Turns out it's optional. Though you won't find that explicitly stated in either the Order or the recent IRS Guidance "clarifying" it. THAT takes a phone call to the IRS Hotline. But the Agency remains a little foggy on the basis for this conclusion. They're promising yet another FAQ on that part of it. So ... why? ... amid great fanfare, pomp and circumstance ... did the President dramatically roll out his Executive Order? And declare it a gift to (whom else?) the American worker? And further promise that, if reelected, he would do everything he could to forgive the tax entirely? And ... like a mythical champion of the people ... dare their bosses and congress to stand in the way?

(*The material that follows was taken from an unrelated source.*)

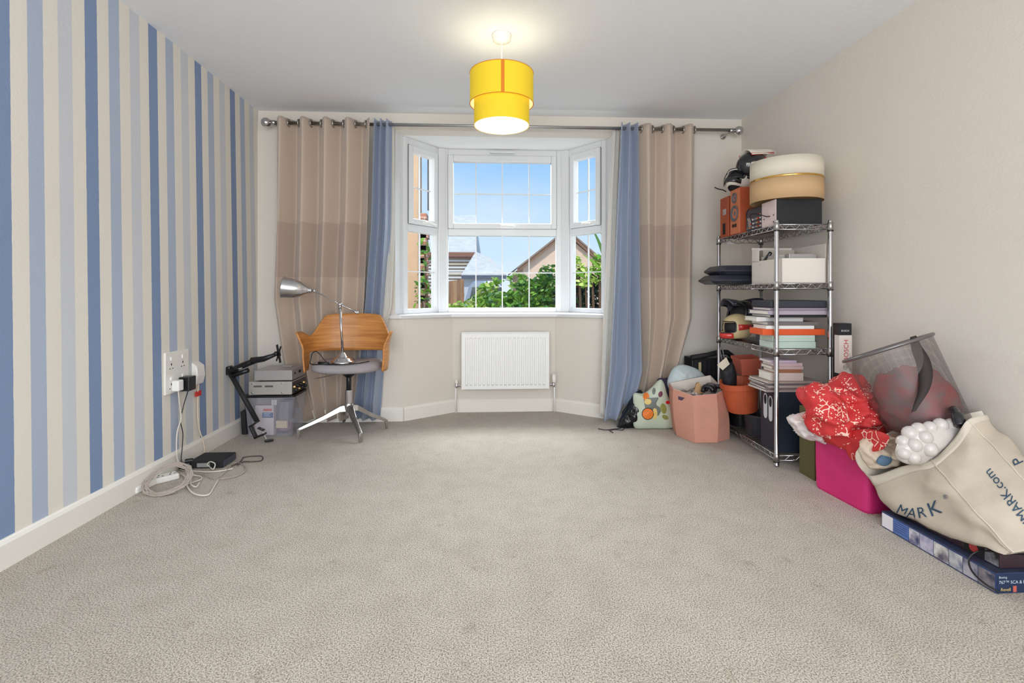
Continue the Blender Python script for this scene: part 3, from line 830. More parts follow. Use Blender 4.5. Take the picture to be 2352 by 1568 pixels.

Aside from the legal questions surrounding whether the Executive office even has the authority to do this, there's really no question that the action is a deferral -- not an exemption. An exemption would undoubtedly put the Social Security fund in peril. No one really believes the President, if reelected would, literally with the stroke of a pen, successfully eliminate that tax obligation. I'll tell you what that was all about. That was Donald Trump running the country the way he ran his business. Smoke, mirrors and illusory promises. Leaving everyone, anyone -- usually one whom he felt had wronged him in some undetermined way -- holding the bag. Could it be that the President's pollsters have determined that he's already lost the employer vote? He certainly did everything he could with this move to put employers in a most difficult position.
Who knows. That's a different discussion. This one's just about calling that announcement what it really was: political theater.